Only God is love, and for this love to be fully realized self must step aside. And not only do we not need a self to love God, but for the same reason we do not need a mind to know him, for that in us which knows God, is God.

The assumption that the egoless condition, or union of self and God, is man’s final goal and ultimate destiny is a great mistake. My purpose here is to affirm that the unitive state is a hidden path in itself, a movement in its own right that ultimately leads to no-self (no true-self and no-union). In short, the unitive state is the hidden path to no-self.

Whoever was responsible for the idea of dividing self into lower and higher parts committed a serious crime against humanity. This division has given rise to the notion that the lower (ego and immature) self must be overcome while the higher (unitive and whole) self must be sought as the goal of human realization. Out of ignorance, I too clung to this notion because I believed it was this higher self that would be united with God for all eternity. It took a long time before my experiences led me to doubt this conviction and, at the same time, let in the possibility that this was not the whole truth and that there was still further to go.

I went on to discover that in its deepest sense, the will is not primarily the faculty of desire for anything known, but rather, the desire for something unknown, animate desire for something that lies beyond ourselves, a longing for something we know is missing in us.

Life

Birth: Bernadette Roberts was born in the USA, Los Angeles in 1931 to a Catholic family.
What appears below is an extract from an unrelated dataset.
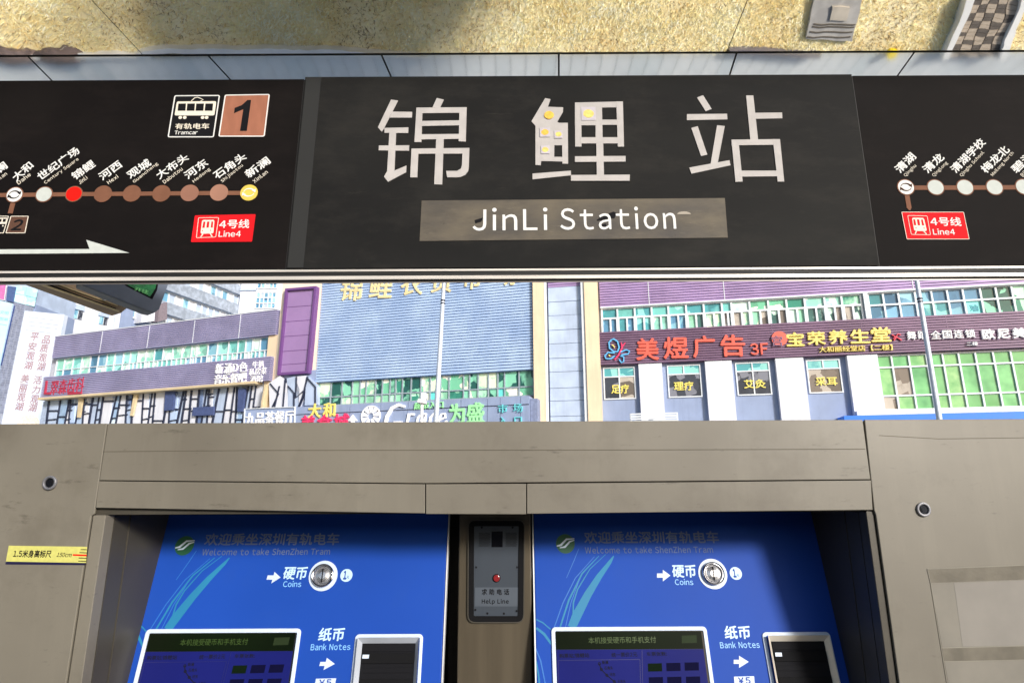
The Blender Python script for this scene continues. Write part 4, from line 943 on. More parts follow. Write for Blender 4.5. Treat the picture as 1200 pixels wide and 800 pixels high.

Realization: Since early childhood Bernadette Roberts had a number of mystical or contemplative revelations of God — as present in nature, as within her, and as entirely transcendent. Roberts entered the Carmelita order in her early teens. Some 20 years after leaving the convent, Roberts reportedly experienced the dropping away of the unitive state itself and came upon what she calls “the experience of no-self” – an experience for which the Christian literature, she says, gave her no clear road maps or guideposts.

Death: Alive.

Teaching Style: In order to share what she had learned she taught at the pre-school, high school, and junior college levels; at the same time she continued her contemplative practice. Her books, which combine fascinating chronicles of her own experiences with detailed maps of the contemplative terrain, are her attempt to provide such guideposts for those who might follow after her.

Fame: Bernadette Roberts is a former Carmelita nun and a contemplative in the Catholic tradition. She distinguishes between a mysticism based on visions, ecstasies, and other fascinating and paranormal experiences, and the contemplative journey, in which transformation comes about through the silent and non-experiential working of God’s grace in the soul. Her book The Experience of No-Self describes the journey through the passage in an experiential and autobiographical way, while the following two books The Path to No-Self and What is Self?, are attempts to describe and unpack the experience of no-self for the reader.

Legacy: Her understanding of the spiritual path can been seen as the relationship between self and God, but it is the unveiling of the truth of this relationship where the profundity lies. For the Western tradition in general, Roberts is quite radical: unlike Eastern traditions, there was no human Master or Teacher to introduce her to this state although she considers St. John of the Cross a particularly useful guide. There are many people who have been helped by the work of Bernadette Roberts, including any number of Forum members.

Teachings

According to her “The first responsibility is to do all we can to reform our lives and pursue God with single-minded focus. When we have done all we can, God steps in, and the breakthrough of the “dark nights” begins.” She told that the first of these, the “unitive” state, is the breakthrough of God at the center, followed by a permanent and abiding union in which God becomes the “other half” that completes a person as a human being.

Roberts is very careful to note that the self that is eroded away beyond union is not the fragile, egotistical self that was the center of existence before union. Rather the self that slowly vanishes is a self-centered in God: beautiful, holy, and strong.

She describes the experiences as the process of human maturation but a maturity that is only possible through God’s grace. The ego and self are both self-reflexive and dualistic modes of psychological functioning based on the subtle process of mental discriminating judgment, a process that is inherently built into the structure of the psyche.

She calls neither the ego-based sense nor the spiritualized self is “God”. Instead, God is Reality itself, of which the human person is a single cell.